News of the murder spread very quickly among the small Indian community in the area. My parents were paranoid that the same thing might happen to me. Because I was Muslim? No. Because they heard his parents say that the murdered boy was constantly being teased for being dark-skinned.
The words of the boy’s mother still resonate; ‘We came to Australia to escape persecution by Muslims. Now in this Christian country, our young boy is murdered.’
Back in those days, I was teased and abused and attacked for having dark skin. I looked different from the kids I grew up with, even though we all spoke with broad Australian accents, barracked for the Tigers, and listened to Skyhooks and Sherbet. The bullies were ignorant boys, perhaps egged on by the attitudes of their prejudiced parents.
In 1988, when John Howard made his infamous remarks on stemming Asian immigration to Australia, our circle of Indian friends was furious. One Sikh uncle declared:
That bloody Johnny Howard is behaving like a school bully picking on us migrants. He has got to be stopped. What is all this bullshit about Asians? What have we done to him?
Of course, Howard wasn’t talking about Indians in particular, but my Sikh uncle took it all personally. I can’t say I blame him.
In 2006, not much seems to have changed. Perhaps the schools are a bit stricter on bullying. But my uncles are up in arms again.
Why should they be? After all, the rhetoric today is only against a minority of ‘Muslim extremists.’
Try telling that to the Sikh family of the first person to be killed in a September 11 reprisal attack in the US. The young man worked at a service station. He wore a turban on his head and sported a tidy beard. He was shot five times by a random attacker and died instantly.
After the London bombings, I got a call from my friend Eileen. She used to catch the train from Town Hall to North Sydney and back every day to go to university. ‘Irfan, I’m scared to catch the train now. Everyone is looking at me. One guy shouted at me to go back to Iraq.’
Iraq? Eileen? At first I couldn’t understand why anyone would look at her differently. I always knew her as a fun-loving, Aussie-born nursing student who went to a posh Anglican school and enjoyed a beer with her Anglo boyfriend.
Then I remembered: one of her parents is Anglo-Aussie, the other South Indian. My friend looks kind of Middle Eastern.
Intelligent people like you and I can tell the difference between an extreme fringe and the sensible majority, but there are enough yobbos out there who can’t. We saw that at Cronulla and I don’t care what anyone says no amount of pinching girls’ bums can justify thousands of drunken and stoned dimwits smashing beer bottles over people’s heads just because they ‘look Middle Eastern.’
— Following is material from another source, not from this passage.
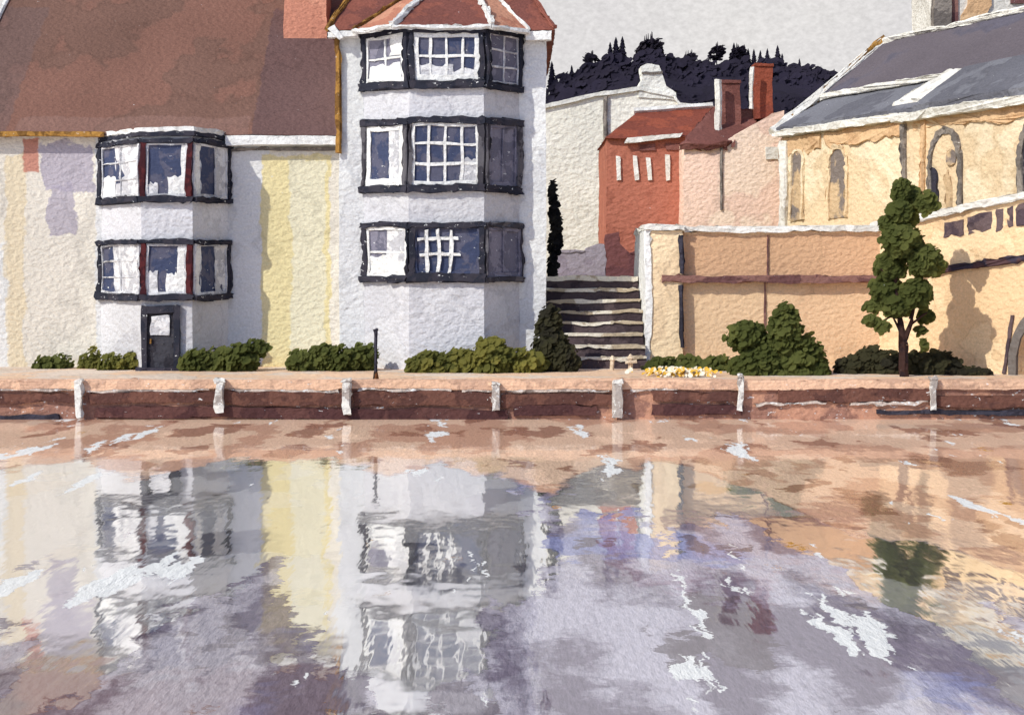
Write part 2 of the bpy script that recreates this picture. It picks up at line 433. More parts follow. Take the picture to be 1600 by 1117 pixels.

I find it hard to believe that some of our political leaders including the PM asked us to remember ‘legitimate grievances’ toward Middle Easterners after Cronulla. I’d love to see the PM tell that to the family of the Bangladeshi overseas students who were assaulted by the Cronulla mob. I’d also love to see him tell this to the Vice Chancellor of the university where they pay full fees.
No grievance can justify that sort of behaviour, or the reprisal attacks. Terrorists talk about legitimate grievances too.
So, pity Asian Muslims like my parents who have lived in John Howard’s electorate for decades. In 1988 they felt besieged by his comments on Asian migrants. Now they feel resentful at his frequent references to Muslim migrants. After 36 years of living in Australia, their Federal Member continues to alienate them.
But most of all, pity their observant Sikh friends, because each time Islam is attacked in the popular press, it isn’t just Muslims who feel threatened. With their turbans and beards, the good-humoured and kind-hearted devotees of Guru Nanak cop more flak than the rest of us.
John Howard insists we are not a racist country. That may be, but from time to time racism does rear its ugly head in Australia its mouth wide open and its eyes always closed and its victims are so often unrelated to any alleged ‘grievance.’